### GIVEN TASK
Copy every line of the records below where the word "script" occurs.

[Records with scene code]
########
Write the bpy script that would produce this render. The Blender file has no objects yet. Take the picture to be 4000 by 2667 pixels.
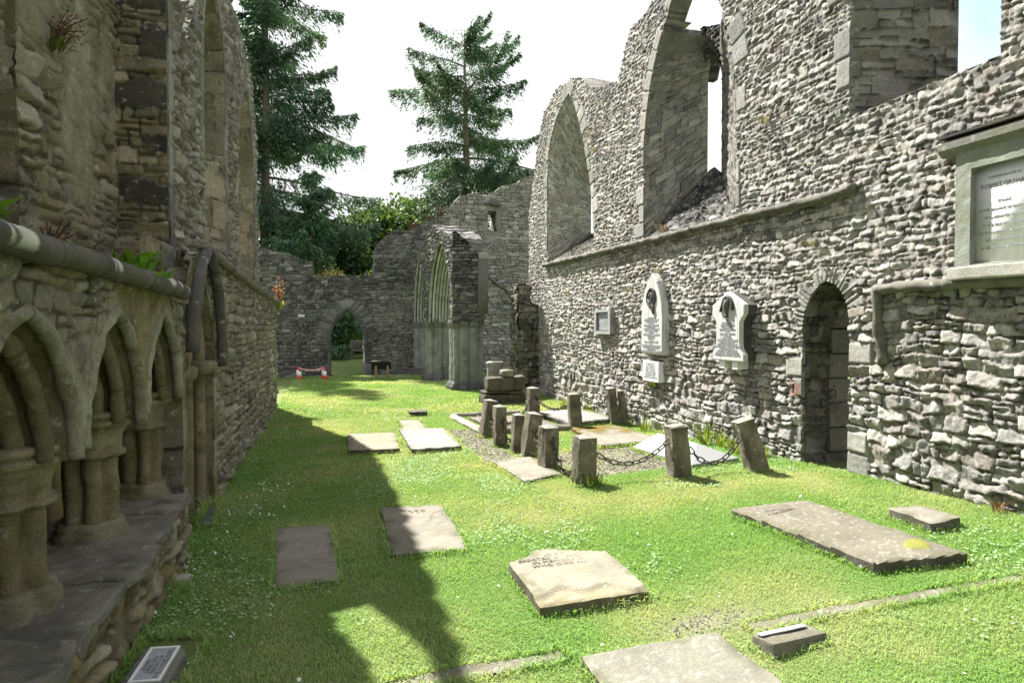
import bpy, math, random
import numpy as np
from mathutils import Vector, Matrix, Euler

# ------------------------------------------------------------------ camera, sky, sun, exposure
SC = bpy.context.scene
COL = SC.collection
R = math.radians
cam_d = bpy.data.cameras.new('camera'); cam = bpy.data.objects.new('camera', cam_d); COL.objects.link(cam)
cam_d.sensor_width = 36; cam_d.lens = 1500 / 2352 * 36; cam_d.clip_start = 0.05; cam_d.clip_end = 2000
cam.location = (0, 0, 1.7); cam.rotation_euler = (R(90) - math.atan(34 / 1500), 0, R(-15.5))
SC.camera = cam
SUN_EL, SUN_AZ = 51.0, -22.5          # azimuth from +Y, negative = towards -X
W = bpy.data.worlds.new('World'); SC.world = W; W.use_nodes = True
nt = W.node_tree; nt.nodes.clear()
def N(nt, t, **k):
    n = nt.nodes.new(t)
    for a, b in k.items(): setattr(n, a, b)
    return n
def L(nt, a, b): nt.links.new(a, b)
def mth(nt, op, a, b=None, c=None, clamp=False):
    n = N(nt, 'ShaderNodeMath', operation=op); n.use_clamp = clamp
    for i, v in enumerate((a, b, c)):
        if v is None: continue
        if isinstance(v, (int, float)): n.inputs[i].default_value = v
        else: L(nt, v, n.inputs[i])
    return n.outputs[0]
def mixc(nt, f, a, b, typ='MIX'):
    n = N(nt, 'ShaderNodeMix', data_type='RGBA', blend_type=typ)
    for s, v in ((0, f), (6, a), (7, b)):
        if isinstance(v, (int, float)): n.inputs[s].default_value = v
        elif isinstance(v, tuple): n.inputs[s].default_value = (*v[:3], 1)
        else: L(nt, v, n.inputs[s])
    return n.outputs[2]
def ramp(nt, v, lo, hi):
    n = N(nt, 'ShaderNodeMapRange'); n.interpolation_type = 'SMOOTHSTEP'
    n.inputs[1].default_value = lo; n.inputs[2].default_value = hi; L(nt, v, n.inputs[0]); return n.outputs[0]
def noise(nt, vec, scale, detail=4, rough=0.6, dist=0.0):
    n = N(nt, 'ShaderNodeTexNoise'); n.inputs['Scale'].default_value = scale; n.inputs['Detail'].default_value = detail
    n.inputs['Roughness'].default_value = rough; n.inputs['Distortion'].default_value = dist
    if vec is not None: L(nt, vec, n.inputs['Vector'])
    return n.outputs['Fac']
sky = N(nt, 'ShaderNodeTexSky', sky_type='NISHITA'); sky.sun_disc = False
sky.sun_elevation = R(SUN_EL); sky.sun_rotation = R(SUN_AZ); sky.altitude = 20; sky.air_density = 1; sky.dust_density = 1.5
tc = N(nt, 'ShaderNodeTexCoord')
dotn = N(nt, 'ShaderNodeVectorMath', operation='DOT_PRODUCT'); L(nt, tc.outputs['Generated'], dotn.inputs[0])
dotn.inputs[1].default_value = Vector((0.74, 0.42, 0.55)).normalized()
cl = noise(nt, tc.outputs['Generated'], 2.3, 5, 0.55, 0.4)
cm = mth(nt, 'ADD', mth(nt, 'MULTIPLY', dotn.outputs['Value'], 1.0), mth(nt, 'MULTIPLY', cl, 0.22))
blue = ramp(nt, cm, 1.035, 1.09)
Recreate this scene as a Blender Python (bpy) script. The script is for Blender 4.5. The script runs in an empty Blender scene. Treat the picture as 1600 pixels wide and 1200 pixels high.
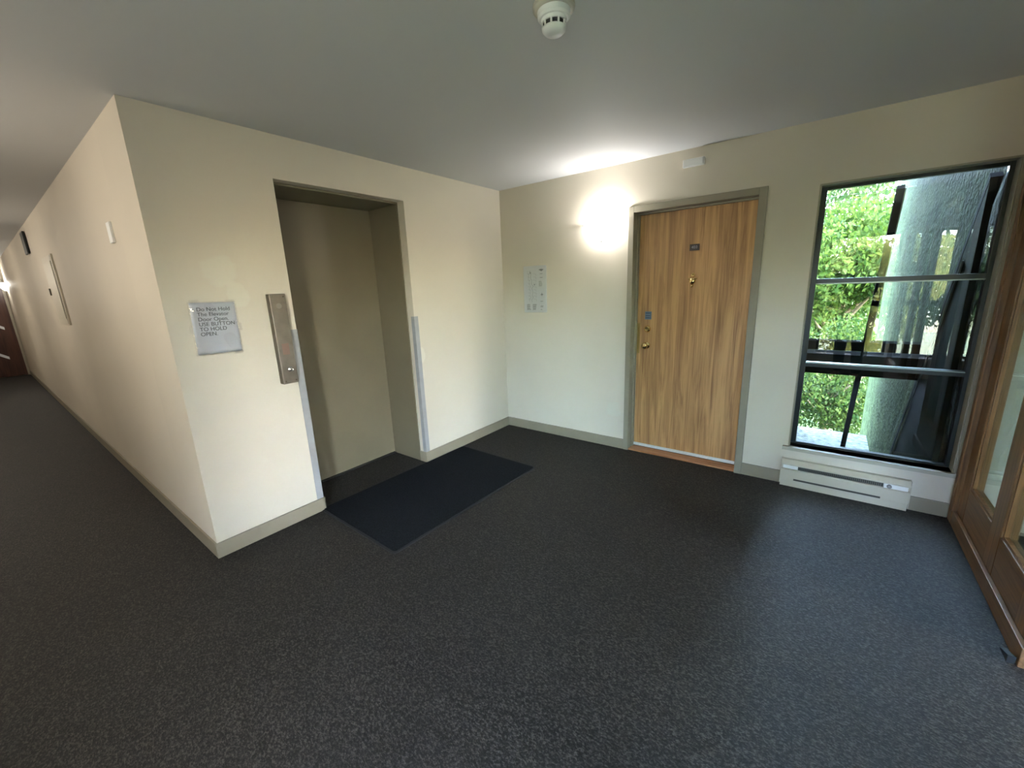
import bpy, bmesh, math, random
from mathutils import Vector, Matrix, Euler

# ---------------------------------------------------------------- camera, world, sun
sc = bpy.context.scene
C = bpy.context.collection
PI = math.pi

CAM = Vector((2.7232, -3.4357, 1.4950))
cam_d = bpy.data.cameras.new('camera')
cam_d.sensor_width = 36.0
cam_d.lens = 640.54 / 1600 * 36.0
cam_d.clip_start = 0.02
cam_d.clip_end = 200
cam = bpy.data.objects.new('camera', cam_d)
C.objects.link(cam)
cam.matrix_world = (Matrix.Translation(CAM) @ Matrix.Rotation(math.radians(37.711), 4, 'Z')
                    @ Matrix.Rotation(math.radians(76.762), 4, 'X') @ Matrix.Rotation(math.radians(-2.2496), 4, 'Z'))
sc.camera = cam

world = bpy.data.worlds.new('sky')
sc.world = world
world.use_nodes = True
wn = world.node_tree.nodes
wl = world.node_tree.links
bg = wn['Background']
sky = wn.new('ShaderNodeTexSky')
sky.sky_type = 'NISHITA'
sky.sun_disc = False
sky.sun_elevation = math.radians(52)
sky.sun_rotation = math.radians(100)
sky.air_density = 1.0
sky.dust_density = 2.0
sat = wn.new('ShaderNodeHueSaturation')     # hazy, whitish daylight
sat.inputs['Saturation'].default_value = 0.95
wl.new(sky.outputs[0], sat.inputs['Color'])
wl.new(sat.outputs[0], bg.inputs[0])
bg.inputs[1].default_value = 12.0

sun_d = bpy.data.lights.new('sun', 'SUN')
sun_d.energy = 7.0
sun_d.angle = math.radians(1.5)
sun_d.color = (1.0, .96, .88)
sun = bpy.data.objects.new('sun', sun_d)
C.objects.link(sun)
sun.location = (12, -3, 15)
sun.rotation_euler = Vector((0.80, 0.35, 0.85)).to_track_quat('Z', 'Y').to_euler()

sc.view_settings.view_transform = 'Standard'
sc.view_settings.look = 'None'
sc.view_settings.gamma = 1
sc.view_settings.use_curve_mapping = False
sc.view_settings.exposure = 1.0
try:
    sc.cycles.use_denoising = True
    sc.cycles.max_bounces = 10
    sc.cycles.diffuse_bounces = 6
    sc.cycles.transparent_max_bounces = 16
    sc.cycles.sample_clamp_indirect = 6.0
except Exception:
    pass

H = 2.429          # ceiling height
L = 2.817          # elevator wall length
RX = 3.469         # plane of the wooden glazed partition
YR = -4.42         # rear wall plane
XE = -11.5         # corridor end

# ---------------------------------------------------------------- materials
MATS = {}


def mat(name, col, rough=.6, metal=0.0, spec=.5, noise=None, bump=None, emit=None, estr=0):
    """noise = (scale, amount, detail), bump = (scale, strength, distance)"""
    if name in MATS:
        return MATS[name]
    m = bpy.data.materials.new(name)
    m.use_nodes = True
    nt = m.node_tree
    p = nt.nodes['Principled BSDF']
    p.inputs['Base Color'].default_value = (*col, 1)
    p.inputs['Roughness'].default_value = rough
    p.inputs['Metallic'].default_value = metal
    p.inputs['Specular IOR Level'].default_value = spec
    tc = nt.nodes.new('ShaderNodeTexCoord')
    if noise:
        n = nt.nodes.new('ShaderNodeTexNoise')
        n.inputs['Scale'].default_value = noise[0]
        n.inputs['Detail'].default_value = noise[2] if len(noise) > 2 else 4
        nt.links.new(tc.outputs['Object'], n.inputs['Vector'])
        r = nt.nodes.new('ShaderNodeValToRGB')
        a = noise[1]
        r.color_ramp.elements[0].position = .32
        r.color_ramp.elements[1].position = .68
        r.color_ramp.elements[0].color = (*[c * (1 - a) for c in col], 1)
        r.color_ramp.elements[1].color = (*[min(1, c * (1 + a)) for c in col], 1)
        nt.links.new(n.outputs['Fac'], r.inputs[0])
        nt.links.new(r.outputs[0], p.inputs['Base Color'])
    if bump:
        n = nt.nodes.new('ShaderNodeTexNoise')
        n.inputs['Scale'].default_value = bump[0]
        n.inputs['Detail'].default_value = 3
        nt.links.new(tc.outputs['Object'], n.inputs['Vector'])
        b = nt.nodes.new('ShaderNodeBump')
        b.inputs['Strength'].default_value = bump[1]
        b.inputs['Distance'].default_value = bump[2]
        nt.links.new(n.outputs['Fac'], b.inputs['Height'])
        nt.links.new(b.outputs[0], p.inputs['Normal'])
    if emit:
        p.inputs['Emission Color'].default_value = (*emit, 1)
        p.inputs['Emission Strength'].default_value = estr
    MATS[name] = m
    return m


def touchup_wall():
    """cream paint with a few paler touched-up patches that have their own blotchy outline"""
    m = mat('cream_wall_paint', (.62, .56, .465), .62, spec=.35, noise=(1.2, .03, 3), bump=(110, .25, .0015))
    nt = m.node_tree
    p = nt.nodes['Principled BSDF']
    base = p.inputs['Base Color'].links[0].from_socket
    geo = nt.nodes.new('ShaderNodeNewGeometry')
    wob = nt.nodes.new('ShaderNodeTexNoise')
    wob.inputs['Scale'].default_value = 9
    nt.links.new(geo.outputs['Position'], wob.inputs['Vector'])
    vm = nt.nodes.new('ShaderNodeVectorMath')
    vm.operation = 'MULTIPLY_ADD'
    nt.links.new(wob.outputs['Color'], vm.inputs[0])
    vm.inputs[1].default_value = (.12, .12, .12)
    nt.links.new(geo.outputs['Position'], vm.inputs[2])
    last = base
    for (c, r, col) in (((.06, -2.455, 1.70), .085, (.66, .63, .53)), ((.06, -1.10, 1.02), .055, (.72, .68, .58)),
                        ((1.30, .06, .42), .07, (.62, .60, .50)), ((.06, -1.12, .86), .04, (.68, .64, .53)),
                        ((.06, -2.40, 1.58), .06, (.66, .63, .53))):
        d = nt.nodes.new('ShaderNodeVectorMath')
        d.operation = 'DISTANCE'
        nt.links.new(vm.outputs[0], d.inputs[0])
        d.inputs[1].default_value = c
        mr = nt.nodes.new('ShaderNodeMapRange')
        mr.inputs['From Min'].default_value = r * .9
        mr.inputs['From Max'].default_value = r * 1.15
        mr.inputs['To Min'].default_value = .55
        mr.inputs['To Max'].default_value = 0
        nt.links.new(d.outputs['Value'], mr.inputs['Value'])
        mx = nt.nodes.new('ShaderNodeMix')
        mx.data_type = 'RGBA'
        nt.links.new(mr.outputs[0], mx.inputs[0])
        nt.links.new(last, mx.inputs[6])
        mx.inputs[7].default_value = (*col, 1)
        last = mx.outputs[2]
    nt.links.new(last, p.inputs['Base Color'])
    return m


def carpet():
    m = mat('charcoal_loop_carpet', (.06, .06, .06), .62, spec=.28)
    nt = m.node_tree
    p = nt.nodes['Principled BSDF']
    tc = nt.nodes.new('ShaderNodeTexCoord')
    mp = nt.nodes.new('ShaderNodeMapping')
    mp.inputs['Rotation'].default_value = (0, 0, math.radians(20))
    mp.inputs['Scale'].default_value = (1, 1.6, 1)
    nt.links.new(tc.outputs['Object'], mp.inputs[0])
    n = nt.nodes.new('ShaderNodeTexNoise')
    n.inputs['Scale'].default_value = 95
    n.inputs['Detail'].default_value = 3
    n.inputs['Roughness'].default_value = .75
    nt.links.new(mp.outputs[0], n.inputs['Vector'])
    r = nt.nodes.new('ShaderNodeValToRGB')
    e = r.color_ramp.elements
    e[0].position, e[0].color = .38, (.005, .0045, .004, 1)
    e[1].position, e[1].color = .66, (.063, .055, .048, 1)
    k = r.color_ramp.elements.new(.5)
    k.color = (.0140, .0125, .0108, 1)
    nt.links.new(n.outputs['Fac'], r.inputs[0])
    n2 = nt.nodes.new('ShaderNodeTexNoise')
    n2.inputs['Scale'].default_value = 1.7
    n2.inputs['Detail'].default_value = 4
    nt.links.new(tc.outputs['Object'], n2.inputs['Vector'])
    mr = nt.nodes.new('ShaderNodeMapRange')
    mr.inputs['To Min'].default_value = .8
    mr.inputs['To Max'].default_value = 1.2
    nt.links.new(n2.outputs['Fac'], mr.inputs['Value'])
    mul = nt.nodes.new('ShaderNodeVectorMath')
    mul.operation = 'SCALE'
    nt.links.new(r.outputs[0], mul.inputs[0])
    nt.links.new(mr.outputs[0], mul.inputs['Scale'])
    nt.links.new(mul.outputs[0], p.inputs['Base Color'])
    b = nt.nodes.new('ShaderNodeBump')
    b.inputs['Strength'].default_value = .7
    b.inputs['Distance'].default_value = .004
    nt.links.new(n.outputs['Fac'], b.inputs['Height'])
    nt.links.new(b.outputs[0], p.inputs['Normal'])
    return m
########
### FINAL RESULT
Write the bpy script that would produce this render. The Blender file has no objects yet. Take the picture to be 4000 by 2667 pixels.
Recreate this scene as a Blender Python (bpy) script. The script is for Blender 4.5. The script runs in an empty Blender scene. Treat the picture as 1600 pixels wide and 1200 pixels high.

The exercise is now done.